Causation on trial - a call for change in how we think about causation in tort

To say that an event is the cause of an effect sounds simple enough. It can be simple, but often it is not. An event, on its own, may not be enough to bring about an effect, and may need to follow or combine with another event to bring about an effect. More than one event may be needed to bring about an effect. Further, the magnitude of an event may be modest, yet sufficient to bring about the effect – “the least straw that breaks the horse’s back”.

We make causal connections each and every day, without so much as a second thought, sometimes with more and sometimes with less confidence in the conclusions we draw. If we explain the cause of an effect that has already occurred, our conclusion is an explanation for what has occurred. If we consider the future outcome from an event or series of events, we are engaged in causal prediction. It is this latter exercise that the law must engage in when determining causation, although the prediction will always be imagined, never real. A mere glance at the caselaw will quickly reveal how perplexing the notion of causation can be in tort law.
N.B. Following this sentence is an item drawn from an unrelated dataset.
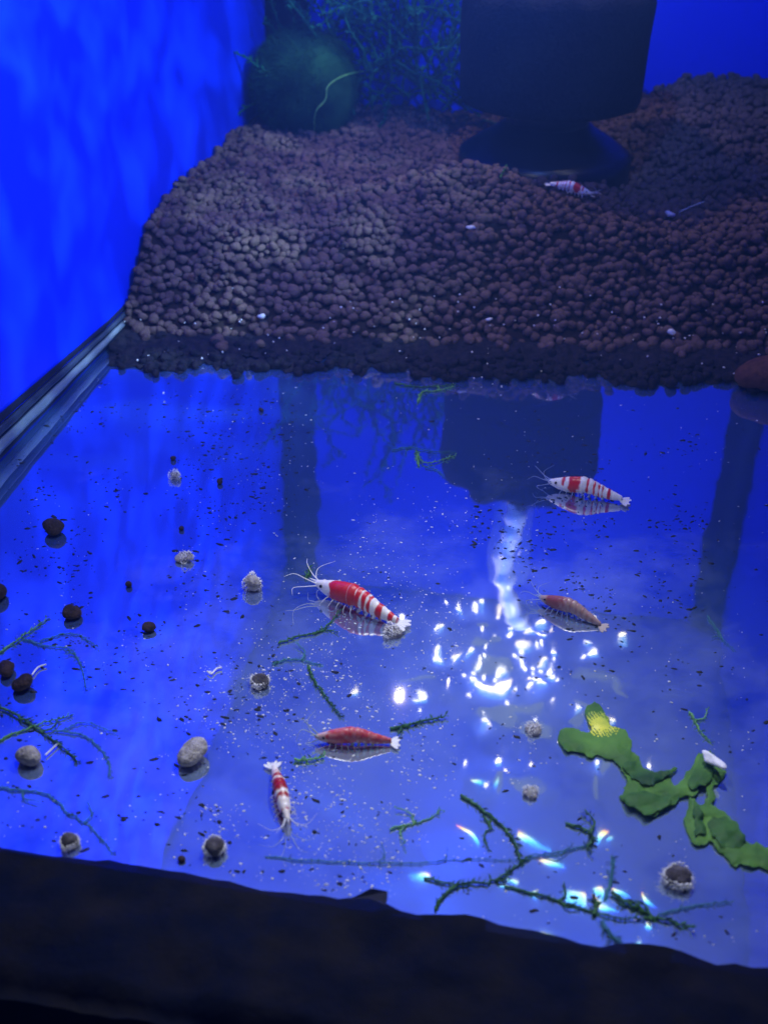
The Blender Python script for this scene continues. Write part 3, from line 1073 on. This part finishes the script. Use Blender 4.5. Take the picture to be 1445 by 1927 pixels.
stray(342, 1617, 14, 'dark', 'small dark crumb left of the mould collared pellet', .8, 22)
stray(1002, 1368, 32, 'fuzzy', 'whitish fuzzy lump among the bright reflections', .5, 23)
stray(998, 1487, 30, 'fuzzy', 'pinkish fuzzy lump above the dark bristly stem', .5, 24)
e = stray(1436, 712, 90, 'rust', 'big blurred reddish brown lump at the right end of the soil edge', .8, 25)

# white threads
for pp, lab in (([(61, 1270), (72, 1256), (88, 1250), (63, 1262)][:3], 'short white thread above the round dark pellet'),
                ([(86, 1421), (98, 1410), (110, 1399)], 'short white thread beside the round pale pellet'),
                ([(390, 1263), (398, 1268), (408, 1258), (418, 1256)], 'small squiggly white thread left of the white rimmed pellet'),
                ([(1275, 410), (1300, 398), (1322, 390)], 'fine pale thread lying on the dark soil at the right')):
    if pp[0][1] < 600:
        path = curve([soil_pt(*p) + Vector((0, 0, .002)) for p in pp], 10)
    else:
        path = curve([at(*p, .0006) for p in pp], 10)
    b = MB(); b.tube(path, .0002, 6)
    tag(b.build('white_thread', WHITE), lab, 'thread')

# flake beside the moss ball and pale crumbs on the soil
p = soil_pt(674, 214) + Vector((0, 0, .002))
o = mesh_obj('pink_flake', lump(IV, 71, .2) * np.array([.0018, .0015, .0028]), IF, PINK, loc=p)
tag(o, 'small pink flake standing on the soil right of the moss ball', 'debris')
for px, py, s_, lab in ((885, 440, .0011, 'white crumb on the lit brown soil under the filter'), (1258, 414, .0014, 'pale crumb on the shaded soil at the right'),
                        (494, 606, .0011, 'bright white crumb on the front edge of the soil'), (1262, 637, .0012, 'oblong white crumb on the soil edge at the right'),
                        (920, 612, .0008, 'small white crumb on the soil edge in the middle')):
    p = soil_pt(px, py) + Vector((0, -.001, .0025))
    o = mesh_obj('white_crumb', lump(IV, 80 + px, .25) * s_ * np.array([1.2, .9, .8]), IF, WHITE, loc=p)
    tag(o, lab, 'debris', 'white crumbs on the soil')

# ------------------------------------------------------------------ fine debris on the floor
def debris(n, gen, rlo, rhi, long, mat, name, label):
    P, Rr, A = [], [], []
    while len(P) < n:
        px, py = gen()
        p = at(px, py)
        if not (XL + .004 < p.x < XR - .003 and YF + .002 < p.y < .341 + (p.x + .15) * .16):
            continue
        if rng.random() > .5 + .9 * float(noise2(px / 70, py / 70, 91)) + .4 * float(noise2(px / 25, py / 25, 92)):
            continue
        r_ = rlo * (rhi / rlo) ** (rng.random() ** 2.6)
        a = rng.uniform(1, long)
        P.append((p.x, p.y, r_ * .2)); Rr.append(r_)
        A.append((a, 1, .3, rng.normal() * .5 + (.15 if long > 2 else 0)))
    return tag(scatter(name, P, Rr, mat, [lump(IV1, s, .3) for s in range(8)], IF1, A), label, 'debris', kind='stuff')


def g_dark():
    q = rng.random()
    if q < .5:
        return rng.uniform(0, 560), min(1640, 690 + rng.gamma(2.2, 150))
    if q < .75:
        return rng.uniform(880, 1330), rng.normal(1040, 130)
    return rng.uniform(0, 1445), rng.uniform(700, 1800)


def g_white():
    q = rng.random()
    if q < .45:
        return rng.normal(700, 170), rng.normal(1180, 220)
    if q < .7:
        return rng.uniform(380, 800), rng.uniform(1250, 1700)
    return rng.uniform(0, 1445), rng.uniform(700, 1850)


debris(1900, g_dark, .00013, .00039, 3.0, DARKSPECK, 'dark_debris', 'scattered dark flecks of dirt on the blue glass floor')
debris(2900, g_white, .00005, .00021, 2.6, WHITE, 'white_debris', 'fine white specks scattered over the blue glass floor')
P, Rr = [], []
while len(P) < 130:
    p = soil_pt(rng.uniform(230, 1440), rng.normal(640, 40))
    if p.y < .42:
        P.append((p.x, p.y - .001, p.z + .0018)); Rr.append(rng.uniform(.00015, .0004))
tag(scatter('white_debris', P, Rr, WHITE, [lump(IV1, s, .3) for s in range(5)], IF1), 'fine white specks lodged along the dark foot of the soil bank', 'debris', kind='stuff')


# ------------------------------------------------------------------ shrimps
def shell_mat():
    m, nt, b = new_mat('shrimp_shell')
    L = nt.links.new
    at_ = nt.nodes.new('ShaderNodeAttribute')
    at_.attribute_name = 'pattern'
    L(at_.outputs['Color'], b.inputs['Base Color'])
    b.inputs['Roughness'].default_value = .35
    b.inputs['Subsurface Weight'].default_value = .12
    b.inputs['Subsurface Radius'].default_value = (.001, .0005, .0004)
    b.inputs['Subsurface Scale'].default_value = .4
    return m


SHELL = shell_mat()
EYEMAT = pmat('shrimp_eye', (.004, .003, .004), None, .15, spec=.6)


def limb_mat(n, c):
    return pmat(n, c, tuple(min(1, q * 1.3) for q in c), .5, 900, .3)


RED, WHT = np.array((.56, .012, .018)), np.array((.80, .77, .72))


def body_profile():
    t = np.array([0, .03, .07, .12, .17, .24, .32, .40, .47, .55, .63, .71, .79, .86, .92, .97, 1.0])
    h = 1.04 * np.array([.012, .034, .050, .066, .080, .094, .102, .104, .101, .096, .087, .075, .062, .048, .036, .024, .010])
    return t, h


def make_shrimp(label, head, tail, pattern, limb, scale=1.0, ground=None, curl=.0, fan_col=None, roll=0.0, whisk=1.0):
    """head, tail: points on the ground; local +x points to the head, unit body length"""
    d = head - tail
    L_ = d.length * scale
    root = empty('shrimp', tuple(tail.lerp(head, .5)), math.atan2(d.y, d.x))
    pitch = math.atan2(d.z, math.hypot(d.x, d.y))
    root.rotation_euler = (roll, -pitch, math.atan2(d.y, d.x))
    root.scale = (L_, L_, L_)
    tag(root, label, 'shrimp', 'bee shrimps in the tank')
    tt, hh = body_profile()
    n, m = 150, 28
    V, C = [], []
    for i in range(n):
        t = i / (n - 1) * .93
        r_ = float(np.interp(t, tt, hh))
        if .42 < t < .90:
            ph = ((t - .42) / .08) % 1
            r_ *= 1.06 - .11 * ph * ph
        x = .5 - t
        zc = .118 - .00 * max(0, .2 - t) / .2 + .040 * math.exp(-((t - .45) / .2) ** 2) - .055 * max(0, t - .55) / .45 - curl * max(0, t - .5) ** 2
        for k in range(m):
            q = 2 * math.pi * k / m
            cy_, cz_ = math.sin(q), math.cos(q)
            hz = r_ * (1.0 if cz_ > 0 else (1.08 if t < .45 else .95))
            wy = r_ * .74
            V.append((x, cy_ * wy, zc + cz_ * hz))
            C.append((*pattern(t, q), 1))
    Fc = []
    for i in range(n - 1):
        for k in range(m):
            k2 = (k + 1) % m
            Fc.append((i * m + k, i * m + k2, (i + 1) * m + k2, (i + 1) * m + k))
    V = [(x, y, z + .0035 * float(noise2(x * 30, y * 30 + z * 30, 7))) for x, y, z in V]
    Fc += [tuple(range(m - 1, -1, -1)), tuple(range((n - 1) * m, n * m))]
    zt = V[(n - 1) * m][2]
    # rostrum belongs to the body
    mesh_obj('body', V, Fc, SHELL, root, True, C)
    b = MB()
    b.tube([(.46, 0, .142), (.52, 0, .140), (.56, 0, .143)], [.012, .007, .001], 6)
    b.build('rostrum', limb, root)
    for s in (-1, 1):
        b = MB()
        b.add([tuple(np.array(p) * .017 + np.array((.395, s * .047, .143))) for p in IV], IF.tolist())
        b.build('eye', EYEMAT, root)
        b = MB()
        b.tube(curve([(.45, s * .02, .13), (.56, s * .05, .16 * whisk), (.66, s * .10, .21 * whisk), (.72, s * .18, .20)], 18), [.007 * (1 - .8 * i / 17) for i in range(18)], 5)
        b.build('antenna', limb, root)
        b = MB()
        b.tube(curve([(.45, s * .03, .115), (.54, s * .08, .10), (.60, s * .20, .13 * whisk), (.50, s * .34, .17 * whisk)], 18), [.006 * (1 - .8 * i / 17) for i in range(18)], 5)
        b.build('antenna', limb, root)
        for j in range(5):
            x0 = .30 - j * .065
            sp_ = .5 - j * .25
            b = MB()
            b.tube(curve([(x0, s * .045, .065), (x0 + .03 * sp_, s * .085, .06), (x0 + .06 * sp_, s * .12, .03), (x0 + .10 * sp_, s * .125, .004)], 10), [.006 * (1 - .6 * i / 9) for i in range(10)], 5)
            b.build('leg', limb, root)
        for j in range(4):
            x0 = .04 - j * .085
            b = MB()
            b.tube([(x0, s * .04, .085 - j * .004), (x0 + .008, s * .05, .05), (x0 + .03, s * .048, .02)], [.012, .017, .004], 6)
            b.build('swimmeret', limb, root)
    for a in (-.75, -.36, 0, .36, .75):
        ln = .150 if a else .12
        b = MB()
        vv = []
        for (u, w) in ((0, .10), (.35, .24), (.75, .30), (1, .14)):
            for s in (-1, 0, 1):
                xx, yy = -u * ln, s * w * ln * .55
                vv.append((-.40 + xx * math.cos(a) - yy * math.sin(a), xx * math.sin(a) + yy * math.cos(a), zt - hh[-4] - .012 * u + (.007 if s == 0 else 0)))
        ff = []
        for i in range(3):
            for k in range(2):
                ff.append((i * 3 + k, i * 3 + k + 1, i * 3 + 4 + k, i * 3 + 3 + k))
        vb = [(x, y, z - .008) for x, y, z in vv]
        b.add(vv + vb, ff + [tuple(i + 12 for i in q[::-1]) for q in ff] + [(0, 12, 15, 3), (3, 15, 18, 6), (6, 18, 21, 9), (2, 5, 17, 14), (5, 8, 20, 17), (8, 11, 23, 20), (9, 21, 22, 10), (10, 22, 23, 11)])
        b.build('tail_fin', fan_col or limb, root)
    return root


def nzp(t, q, sd, k=1.0):
    return float(noise2(t * 14 * k + 3, q * 1.6 * k + 5, sd)) + .5 * float(noise2(t * 40 * k, q * 4 * k, sd + 3))


def mixc(w, a=RED, c=WHT):
    w = min(max(w, 0), 1)
    return tuple(a * (1 - w) + c * w)


def soft(x, e=.25):
    return min(max(x / e + .5, 0), 1)


def band(t, c, w):
    return 1 - abs(t - c) / w


def pat_red(t, q):                           # red body, white face, white cross bands
    n_ = nzp(t, q, 1)
    top = math.cos(q)
    w = soft(.205 - t + .035 * n_, .02)
    w = max(w, soft(1 - ((t - .245) / .018) ** 2 - ((q - 5.7) / .35) ** 2, .3))
    for c, hw, lim in ((.50, .004, .5), (.56, .008, .0), (.62, .010, -.3), (.69, .030, -2), (.81, .034, -2), (.91, .02, -2)):
        if top > lim:
            w = max(w, soft(hw + .007 * n_ - abs(t - c), .008))
    if top < .1:
        for c in (.56, .62):
            w = max(w, soft(.012 + .006 * n_ - abs(t - c), .01))
    if t < .3 and top < -.45:
        w = max(w, .75 * soft(.7 * (-.5 - top) + .25 * n_, .2))
    if abs(t - .415) < .006:
        w = max(w, .22)
    return mixc(w + .05 * n_)


def pat_white(t, q):                         # white body with a red saddle
    n_ = nzp(t, q, 9)
    top = math.cos(q)
    r_ = soft(.075 + .02 * n_ - abs(t - .33) - .06 * max(0, -top), .02)
    r_ = max(r_, soft(.02 + .012 * n_ - abs(t - .20), .012) if top > .2 else 0)
    for c, hw in ((.50, .012), (.585, .012), (.645, .009), (.69, .007), (.77, .022)):
        r_ = max(r_, soft(hw + .010 * n_ - abs(t - c), .01))
    return mixc(1 - r_)


def pat_dull(t, q):                          # brownish red of a mirror image, washed out
    n_ = nzp(t, q, 15, 1.6)
    w = soft(t - .40 + .10 * n_, .2) * .55
    for c in (.5, .58, .66, .74, .82):
        w *= 1 - .5 * soft(.015 + .01 * n_ - abs(t - c), .02)
    w = max(w, .6 * soft(.12 - t, .04))
    return mixc(w, np.array((.20, .05, .05)), np.array((.42, .36, .32)))


def pat_pink(t, q):  # red dulled to pink as in a mirror image
    n_ = nzp(t, q, 25, 1.5)
    w = .22 + .22 * n_
    w = max(w, soft(.15 - t + .04 * n_, .04) * .8)
    if math.cos(q) < -.2:
        for c in (.52, .6, .68, .76, .84):
            w = max(w, soft(.016 - abs(t - c), .012))
    return mixc(w, np.array((.50, .02, .03)), np.array((.62, .46, .44)))


def pat_band(t, q):
    n_ = nzp(t, q, 33)
    top = math.cos(q)
    w = soft(.13 - t + .03 * n_, .03)
    w = max(w, soft(.075 + .02 * n_ - abs(t - .21), .03) if top > -.1 else 0)
    w = max(w, soft(.03 + .02 * n_ - abs(t - .36), .02) if top > .2 else 0)
    w = max(w, .75 * soft(.03 + .02 * n_ - abs(t - .60), .02) if top > .0 else 0)
    w = max(w, soft(t - .72 + .02 * n_, .03) * (1 - .7 * soft(.012 - abs(t - .76), .01)))
    return mixc(w, np.array((.36, .01, .012)), np.array((.82, .74, .66)))


LIMB_W = limb_mat('limb_white', (.62, .62, .62))
LIMB_B = limb_mat('limb_bluegrey', (.20, .26, .42))
LIMB_D = limb_mat('limb_tan', (.32, .27, .25))
LIMB_G = limb_mat('limb_greygreen', (.36, .42, .36))
make_shrimp('bright red shrimp with white face and thin white tail bands, largest on the floor', at(600, 1118), at(752, 1182), pat_red, LIMB_W, 1.1)
make_shrimp('white shrimp with red saddle and stripes, alone in blue right of the white tube reflection', at(1036, 922), at(1172, 948), pat_white, LIMB_B, 1.1, fan_col=LIMB_W)
make_shrimp('dull brownish red shrimp with translucent tail below the lone white and red one', at(1018, 1138), at(1132, 1180), pat_dull, LIMB_B, 1.1, fan_col=LIMB_D, curl=.2)  # mirror image of the white shrimp, added as a body
make_shrimp('pinkish red shrimp with raised pale feelers next to the dark leafy moss piece', at(600, 1400), at(740, 1402), pat_pink, LIMB_G, 1.1, fan_col=LIMB_W, whisk=1.5)  # reflection of the big red shrimp, built as a second body
make_shrimp('red and white banded shrimp facing the front rim, seen from above', at(540, 1548), at(516, 1452), pat_band, LIMB_W, 1.22)
ta, hd = at_y(1028, 334, .409), at_y(1112, 342, .408)
ta.z, hd.z = float(soil_h(ta.x, ta.y)) + .0016, float(soil_h(hd.x, hd.y)) + .0016
make_shrimp('white and red shrimp resting on the soil at the foot of the filter base', hd, ta, pat_white, LIMB_W, 1.0)

# ------------------------------------------------------------------ cloudy water
def haze():
    m = bpy.data.materials.new('haze')
    m.use_nodes = True
    nt = m.node_tree
    nt.nodes.remove(nt.nodes['Principled BSDF'])
    v_ = nt.nodes.new('ShaderNodeVolumePrincipled')
    v_.inputs['Color'].default_value = (.10, .24, 1, 1)
    v_.inputs['Density'].default_value = .45
    v_.inputs['Anisotropy'].default_value = .2
    nt.links.new(v_.outputs[0], nt.nodes['Material Output'].inputs['Volume'])
    b = MB()
    b.box((-.5, -.2, -.15), (.5, .7, .28))
    o = b.build('haze', m, smooth=False)
    o['kind'] = 'stuff'


haze()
It is decidedly too ambitious, and assuredly futile, to attempt to craft a flawless paradigm for addressing causation in all scenarios. Afterall, for decades, and longer, every academic and every court that has set out to tackle the matter has failed in the endeavour. Indeed, these failed attempts have actually contributed more to the confusion and uncertainty surrounding causation than they have in resolving it. This paper is rather less ambitious and more realistic. By re-defining what is meant by the legal test for causation, and by clarifying how to apply that test in some more challenging factual scenarios, we may hope for some relief from the seemingly endless distractions and misdirections on the issue that currently exist in the caselaw.

If my contention that causation remains poorly understood and inadequately defined is accepted, despite extensive treatment in the legal literature and courts over the last few decades, one might still be justifiably skeptical about the prospect that this article might clear up anything. With no small degree of trepidation, the attempt will be made.

At the outset, I think we should accept that a comprehensive and all-encompassing definition of causation may remain elusive, but something less extensive will suffice for the vast majority of cases that confront lawyers and courts. There is a scarcity of reported cases where causation is truly a problem. Thus, the objective of this paper is practical. It is to clear up the true meaning of cause-in-fact in tort for virtually every fact scenario that most of us will encounter in our legal careers. To do so, I think it is important to get to the root of causation – the counterfactual. The counterfactual seeks to determine cause by hypothetically altering a fact, or facts, and asking if the harm would have been avoided.